When we talk, therefore, of protecting industry, let us remember that
the first measure for that end is to secure it in its earnings; to
assure it that it shall receive its own. Before we invent new modes of
raising prices, let us take care that existing prices are not rendered
wholly unavailable, by making them capable of being paid in depreciated
paper. I regard, Sir, this issue of irredeemable paper as the most
prominent and deplorable cause of whatever pressure still exists in the
country; and, further, I would put the question to the members of this
committee, whether it is not from that part of the people who have tried
this paper system, and tried it to their cost, that this bill receives
the most earnest support? And I cannot forbear to ask, further, whether
this support does not proceed rather from a general feeling of
uneasiness under the present condition of things, than from the clear
perception of any benefit which the measure itself can confer? Is not
all expectation of advantage centred in a sort of vague hope, that
change may produce relief? Debt certainly presses hardest where prices
have been longest kept up by artificial means. They find the shock
lightest who take it soonest; and I fully believe that, if those parts
of the country which now suffer most had not augmented the force of the
blow by deferring it, they would have now been in a much better
condition than they are. We may assure ourselves, once for all, Sir,
that there can be no such thing as payment of debts by legislation. We
may abolish debts indeed; we may transfer property by visionary and
violent laws.

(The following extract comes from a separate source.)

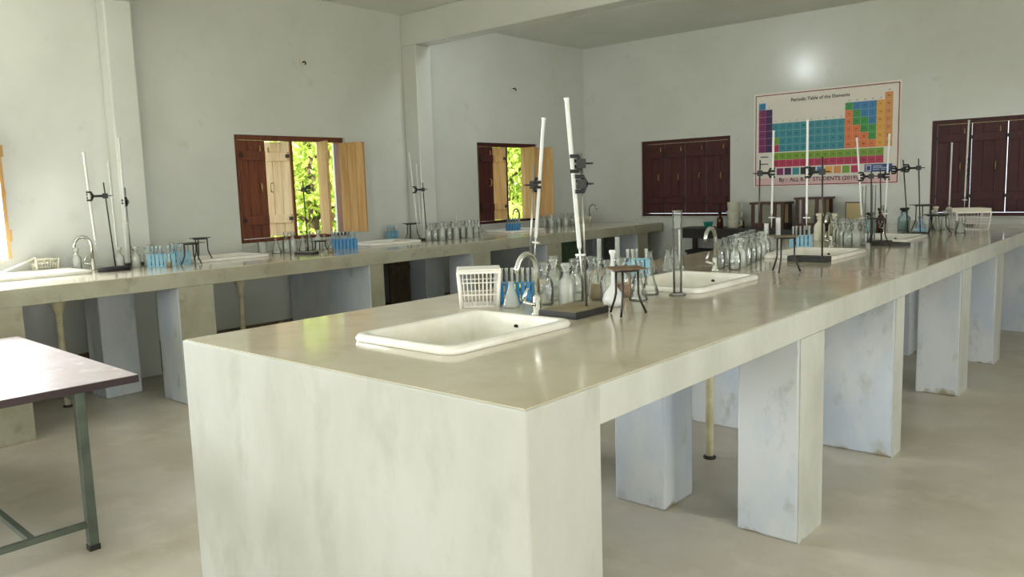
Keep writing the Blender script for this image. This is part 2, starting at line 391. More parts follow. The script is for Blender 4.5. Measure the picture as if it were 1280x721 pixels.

But we deceive both ourselves and our constituents, if we
flatter either ourselves or them with the hope that there is any relief
against whatever pressure exists, but in economy and industry. The
depression of prices and the stagnation of business have been in truth
the necessary result of circumstances. No government could prevent them,
and no government can altogether relieve the people from their effect.
We have enjoyed a day of extraordinary prosperity; we had been neutral
while the world was at war, and had found a great demand for our
products, our navigation, and our labor. We had no right to expect that
that state of things would continue always. With the return of peace,
foreign nations would struggle for themselves, and enter into
competition with us in the great objects of pursuit.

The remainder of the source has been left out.